Wednesday, November 30, 2011

The Angel Tree

Though we've not officially hit December I suppose the holidays are truly upon us. I’m a big fan of this time of year, as are most people, I guess. 
The lights. 
The snow. 
The tradition. 
The stories.
Driving home from one of the grain elevators the other day I began thinking about Christmas shopping. While I typically pull off (fairly) good gifts for my loved ones, these gifts are usually derived from a random thought I have at about 11:47PM on a Thursday the week before Christmas. I suppose I work well under pressure.

On that same drive home from the elevator, I thought back to a story that was told to me several years ago while I was not yet in high school. It struck me back then, and I’ve thought of this exact story every single holiday season since. I can walk into the Hagerstown Food Market and forget why I’m there; for me to remember this story after more than a decade is a big deal! A story that certainly changed my way of thinking, perhaps it will yours, too. 

The Storyteller:

I remember that Christmas well. I was 12. But I was the oldest and sort of a second mother in my family. I was mature for my age, and just getting into a place where I realized there was much more to life than what I had experienced.

I remember Dad got laid off around Halloween. I wasn’t too scared or worried about it. We still had Halloween. We went to church, we prayed. Mom always had food on the table and I always had clothes to wear. We all did. 

That Christmas I remember sitting in church and hearing a lady talk about the angel tree that was going to be set up at the back of the church. The point of the tree was to take a tag that described an anonymous needy child and their wish list for that Christmas. We were to buy the gift then return it to the church, who would make sure Santa delivered it Christmas morning. 

What a great idea. 

That summer before that my allowance increased to $4.00 a week. I never spent my allowance; secretly I saved every penny. I kind of figured if I wanted a car when I was 16 I was going to have to pay for a big part of it. So, I saved.

And it was because of that frugal attitude at 12-years-old that I was able to make the decision to choose a tag from the angel tree. But I wanted to wait until the next week so I could go home and count my allowance savings - then I’d pull the perfect tag. 

I remember driving home after church that Sunday in our minivan and both Mom and Dad discouraging me to choose a tag. They said that tree was more suited for people who had steady, full time jobs, who could spare the change to buy extra gifts. I shrugged off their advice - though I was a bit taken back by it! At that point, they had no idea the money I had saved, almost $77 dollars, from my allowance. I wasn’t about to tell them; I had two little brothers in the van. 

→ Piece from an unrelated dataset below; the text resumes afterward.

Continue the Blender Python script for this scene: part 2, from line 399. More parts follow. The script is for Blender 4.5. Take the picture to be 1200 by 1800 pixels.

The next week I chose a tag from the tree. 

I went to VAL in Cambridge City that December and bought a funny VHS movie for the needy child. Feeling really good about the decision I made to help out another kid, I remember tucking a note inside, written on Lisa Frank stationary, encouraging them to keep their head up; better times for their family were just around the corner. It’s funny now, looking back, how I thought I was some kind of motivational Secret Santa! The next Sunday, feeling quite proud and maybe a little mature and special, I dropped the gift off in the angel tree bin. 

Two weeks passed before Christmas finally came and I had forgotten about my good deed.

Until Christmas morning. 

It was then that I unwrapped a funny VHS movie from Santa - with a note inside, written on Lisa Frank stationary, encouraging me to keep my head up - better times for my family were just around the corner. 

I never, ever had any idea we were poor until that moment Christmas morning. 
And I was never so thankful for parents who worked hard to never let us kids know how bad things really were for our family. 

They raised us to understand that there are people so poor, the only thing they have is money.

I’m merely Facebook friends with the gal who told me this story years ago. I think of her often, certainly more during the cold winter months. I smile each time I remember her story that embodies the holidays, the irony in life, and the blessing of having selfless parents. 

I still appreciate the thought that 
there are people so poor, 
the only thing they have is money. 

That thought sure makes the mouse trap in our silverware drawer more tolerable.


  1. Great story. One of my favorite parts of this season is not only buying for my family and friends but for others I don't know. I usually try and find someone in an age range that I normally don't buy for (this year girls in grades 4-6) so I can shop for something different that I hope they will like!

  2. Lindsay, I've only been reading your blogs for a few weeks, but I think you have great talent and a keen sense of what's really important in our lives. It has been a joy to get to know you better through your writings. Keep up the excellent work!